### WORK TO DO
Repeat verbatim only the lines from the opening of the material below through the one that contains "m_.build('side_mesh', M['wire'], bf)".

═════ RECORDED INFORMATION ═════

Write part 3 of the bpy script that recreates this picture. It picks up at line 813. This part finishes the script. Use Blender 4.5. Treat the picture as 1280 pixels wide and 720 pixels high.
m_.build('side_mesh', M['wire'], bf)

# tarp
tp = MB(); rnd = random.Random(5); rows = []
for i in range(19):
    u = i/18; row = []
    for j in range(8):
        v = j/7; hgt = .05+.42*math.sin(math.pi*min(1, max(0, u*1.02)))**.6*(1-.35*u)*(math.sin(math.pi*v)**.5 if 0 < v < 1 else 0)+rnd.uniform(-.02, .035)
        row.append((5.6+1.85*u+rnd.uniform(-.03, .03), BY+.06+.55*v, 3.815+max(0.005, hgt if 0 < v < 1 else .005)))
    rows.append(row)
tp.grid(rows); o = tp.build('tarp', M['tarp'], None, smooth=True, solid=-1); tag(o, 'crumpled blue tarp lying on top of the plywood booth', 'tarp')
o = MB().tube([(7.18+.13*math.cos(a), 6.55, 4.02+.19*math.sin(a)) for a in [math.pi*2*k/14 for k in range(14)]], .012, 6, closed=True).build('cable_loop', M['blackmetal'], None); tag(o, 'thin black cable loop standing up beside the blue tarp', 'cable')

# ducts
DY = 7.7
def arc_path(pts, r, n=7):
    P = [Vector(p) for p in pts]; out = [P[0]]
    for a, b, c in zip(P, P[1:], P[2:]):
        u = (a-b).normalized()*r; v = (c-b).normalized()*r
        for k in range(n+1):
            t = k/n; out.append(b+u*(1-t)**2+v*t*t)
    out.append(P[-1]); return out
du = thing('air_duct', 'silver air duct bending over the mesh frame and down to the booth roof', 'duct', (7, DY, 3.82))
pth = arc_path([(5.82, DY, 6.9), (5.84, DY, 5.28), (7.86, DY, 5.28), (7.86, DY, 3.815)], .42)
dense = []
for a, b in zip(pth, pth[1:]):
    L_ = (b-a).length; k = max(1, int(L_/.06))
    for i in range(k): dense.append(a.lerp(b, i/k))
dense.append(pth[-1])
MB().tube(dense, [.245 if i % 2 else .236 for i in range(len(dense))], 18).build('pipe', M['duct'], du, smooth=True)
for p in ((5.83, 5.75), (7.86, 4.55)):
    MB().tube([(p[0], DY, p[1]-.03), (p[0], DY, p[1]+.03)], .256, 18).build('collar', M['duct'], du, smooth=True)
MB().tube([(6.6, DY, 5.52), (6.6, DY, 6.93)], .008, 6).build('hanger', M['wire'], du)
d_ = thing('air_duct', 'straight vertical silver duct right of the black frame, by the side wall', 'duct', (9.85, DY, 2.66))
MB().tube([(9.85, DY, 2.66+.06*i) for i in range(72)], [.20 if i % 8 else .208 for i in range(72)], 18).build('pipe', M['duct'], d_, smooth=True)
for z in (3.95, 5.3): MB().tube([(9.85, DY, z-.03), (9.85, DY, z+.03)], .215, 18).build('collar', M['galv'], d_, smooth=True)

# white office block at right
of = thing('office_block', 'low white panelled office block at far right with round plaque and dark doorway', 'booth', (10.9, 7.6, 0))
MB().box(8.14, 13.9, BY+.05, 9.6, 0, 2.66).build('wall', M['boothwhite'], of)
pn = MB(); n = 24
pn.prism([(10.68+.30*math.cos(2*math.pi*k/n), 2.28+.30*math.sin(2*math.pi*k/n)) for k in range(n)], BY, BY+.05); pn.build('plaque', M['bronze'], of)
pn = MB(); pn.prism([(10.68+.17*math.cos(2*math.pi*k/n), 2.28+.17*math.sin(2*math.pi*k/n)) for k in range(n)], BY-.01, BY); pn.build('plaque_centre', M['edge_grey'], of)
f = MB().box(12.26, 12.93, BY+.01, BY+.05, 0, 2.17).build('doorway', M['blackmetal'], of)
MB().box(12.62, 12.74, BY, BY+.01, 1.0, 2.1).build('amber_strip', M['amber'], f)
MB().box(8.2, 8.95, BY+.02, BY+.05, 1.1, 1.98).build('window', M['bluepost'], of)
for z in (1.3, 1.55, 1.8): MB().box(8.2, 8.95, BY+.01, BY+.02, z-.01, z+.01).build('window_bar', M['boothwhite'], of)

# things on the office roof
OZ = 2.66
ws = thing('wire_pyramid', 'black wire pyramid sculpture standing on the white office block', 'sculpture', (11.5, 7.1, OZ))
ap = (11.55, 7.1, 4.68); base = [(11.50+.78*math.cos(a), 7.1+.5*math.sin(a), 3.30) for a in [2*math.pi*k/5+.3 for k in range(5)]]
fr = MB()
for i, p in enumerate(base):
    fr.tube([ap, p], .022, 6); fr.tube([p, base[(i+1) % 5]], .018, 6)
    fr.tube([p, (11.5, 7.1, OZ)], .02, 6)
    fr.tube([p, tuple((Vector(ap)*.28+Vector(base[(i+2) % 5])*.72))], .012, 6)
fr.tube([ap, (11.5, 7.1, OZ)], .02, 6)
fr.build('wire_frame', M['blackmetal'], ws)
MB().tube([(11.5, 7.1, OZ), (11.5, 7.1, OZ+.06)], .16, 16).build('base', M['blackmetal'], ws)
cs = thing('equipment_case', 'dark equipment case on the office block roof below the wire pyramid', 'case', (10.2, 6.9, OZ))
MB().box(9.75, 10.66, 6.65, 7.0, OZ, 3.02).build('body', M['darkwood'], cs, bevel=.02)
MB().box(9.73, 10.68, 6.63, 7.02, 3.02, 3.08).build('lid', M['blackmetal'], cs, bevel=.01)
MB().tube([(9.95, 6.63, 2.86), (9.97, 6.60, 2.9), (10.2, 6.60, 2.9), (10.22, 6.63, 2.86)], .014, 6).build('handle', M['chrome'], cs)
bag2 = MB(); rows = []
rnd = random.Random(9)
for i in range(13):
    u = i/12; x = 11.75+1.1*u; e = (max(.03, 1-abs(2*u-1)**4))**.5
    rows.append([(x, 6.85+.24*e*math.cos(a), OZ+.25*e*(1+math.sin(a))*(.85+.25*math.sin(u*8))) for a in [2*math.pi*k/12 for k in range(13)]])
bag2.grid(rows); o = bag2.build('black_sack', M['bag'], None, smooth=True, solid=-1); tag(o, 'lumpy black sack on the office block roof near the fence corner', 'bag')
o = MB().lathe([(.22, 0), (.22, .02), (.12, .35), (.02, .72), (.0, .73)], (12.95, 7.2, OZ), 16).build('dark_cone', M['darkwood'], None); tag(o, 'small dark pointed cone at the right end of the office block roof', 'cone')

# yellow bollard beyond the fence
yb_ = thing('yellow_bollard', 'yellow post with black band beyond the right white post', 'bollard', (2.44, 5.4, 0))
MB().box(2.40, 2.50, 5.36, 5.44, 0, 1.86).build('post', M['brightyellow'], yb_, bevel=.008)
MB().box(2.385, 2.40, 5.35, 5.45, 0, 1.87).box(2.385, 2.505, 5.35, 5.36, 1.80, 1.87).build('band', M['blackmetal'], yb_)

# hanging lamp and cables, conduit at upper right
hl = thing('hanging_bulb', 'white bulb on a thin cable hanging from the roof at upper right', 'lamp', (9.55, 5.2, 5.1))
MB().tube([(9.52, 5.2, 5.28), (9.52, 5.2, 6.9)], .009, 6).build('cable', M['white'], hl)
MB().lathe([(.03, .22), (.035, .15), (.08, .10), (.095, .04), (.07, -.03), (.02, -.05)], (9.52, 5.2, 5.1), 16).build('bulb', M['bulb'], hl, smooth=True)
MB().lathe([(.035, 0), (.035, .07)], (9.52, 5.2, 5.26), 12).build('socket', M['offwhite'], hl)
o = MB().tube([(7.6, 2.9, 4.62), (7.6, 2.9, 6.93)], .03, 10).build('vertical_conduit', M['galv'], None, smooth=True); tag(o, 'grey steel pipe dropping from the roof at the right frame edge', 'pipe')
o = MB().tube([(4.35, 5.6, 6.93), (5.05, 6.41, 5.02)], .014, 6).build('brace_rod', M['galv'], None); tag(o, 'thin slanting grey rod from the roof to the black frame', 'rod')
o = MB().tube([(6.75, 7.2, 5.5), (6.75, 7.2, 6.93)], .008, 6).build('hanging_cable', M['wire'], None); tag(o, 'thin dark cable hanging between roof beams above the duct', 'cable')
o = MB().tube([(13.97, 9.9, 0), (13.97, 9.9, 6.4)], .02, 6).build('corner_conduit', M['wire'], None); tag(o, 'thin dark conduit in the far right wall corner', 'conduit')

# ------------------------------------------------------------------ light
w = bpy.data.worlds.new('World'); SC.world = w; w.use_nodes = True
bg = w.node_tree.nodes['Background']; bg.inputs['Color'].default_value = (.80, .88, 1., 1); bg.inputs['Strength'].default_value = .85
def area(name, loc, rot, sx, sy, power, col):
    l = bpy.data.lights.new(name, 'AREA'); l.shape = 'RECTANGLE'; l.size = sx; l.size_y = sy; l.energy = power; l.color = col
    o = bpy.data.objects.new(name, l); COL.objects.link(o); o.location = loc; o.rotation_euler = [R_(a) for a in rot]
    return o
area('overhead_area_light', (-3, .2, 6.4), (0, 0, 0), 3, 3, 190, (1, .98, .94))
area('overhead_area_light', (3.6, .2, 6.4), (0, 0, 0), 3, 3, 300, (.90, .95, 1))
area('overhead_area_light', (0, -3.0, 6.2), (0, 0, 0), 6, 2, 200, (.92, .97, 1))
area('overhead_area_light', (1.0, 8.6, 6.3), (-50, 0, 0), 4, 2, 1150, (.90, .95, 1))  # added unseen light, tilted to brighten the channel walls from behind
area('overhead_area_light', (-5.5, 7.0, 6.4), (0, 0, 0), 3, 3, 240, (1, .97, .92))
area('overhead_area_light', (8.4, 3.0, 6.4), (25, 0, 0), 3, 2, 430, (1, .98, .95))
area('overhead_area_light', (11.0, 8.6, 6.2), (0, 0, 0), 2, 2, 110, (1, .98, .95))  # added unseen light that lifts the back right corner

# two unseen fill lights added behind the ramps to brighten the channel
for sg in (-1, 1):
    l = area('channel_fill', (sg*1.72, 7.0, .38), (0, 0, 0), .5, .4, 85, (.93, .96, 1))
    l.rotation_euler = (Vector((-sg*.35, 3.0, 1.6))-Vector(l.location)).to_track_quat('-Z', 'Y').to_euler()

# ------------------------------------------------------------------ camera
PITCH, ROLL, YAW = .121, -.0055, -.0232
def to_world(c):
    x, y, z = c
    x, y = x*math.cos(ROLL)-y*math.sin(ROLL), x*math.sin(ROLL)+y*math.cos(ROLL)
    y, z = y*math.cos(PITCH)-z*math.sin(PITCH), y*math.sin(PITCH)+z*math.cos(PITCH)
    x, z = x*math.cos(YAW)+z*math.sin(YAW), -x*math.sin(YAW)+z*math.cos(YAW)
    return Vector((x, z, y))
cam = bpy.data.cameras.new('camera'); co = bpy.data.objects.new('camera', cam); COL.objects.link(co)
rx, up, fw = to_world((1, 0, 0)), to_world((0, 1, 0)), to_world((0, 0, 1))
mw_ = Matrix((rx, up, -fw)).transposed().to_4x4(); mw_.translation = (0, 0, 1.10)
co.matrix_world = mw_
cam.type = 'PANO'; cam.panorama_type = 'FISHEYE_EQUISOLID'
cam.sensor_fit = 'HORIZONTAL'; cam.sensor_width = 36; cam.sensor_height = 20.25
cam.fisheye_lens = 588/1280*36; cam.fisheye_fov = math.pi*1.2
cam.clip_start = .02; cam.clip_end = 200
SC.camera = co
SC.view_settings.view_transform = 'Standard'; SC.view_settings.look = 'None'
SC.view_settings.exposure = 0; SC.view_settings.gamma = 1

═════

### FINISHED ANSWER
Write part 3 of the bpy script that recreates this picture. It picks up at line 813. This part finishes the script. Use Blender 4.5. Treat the picture as 1280 pixels wide and 720 pixels high.
m_.build('side_mesh', M['wire'], bf)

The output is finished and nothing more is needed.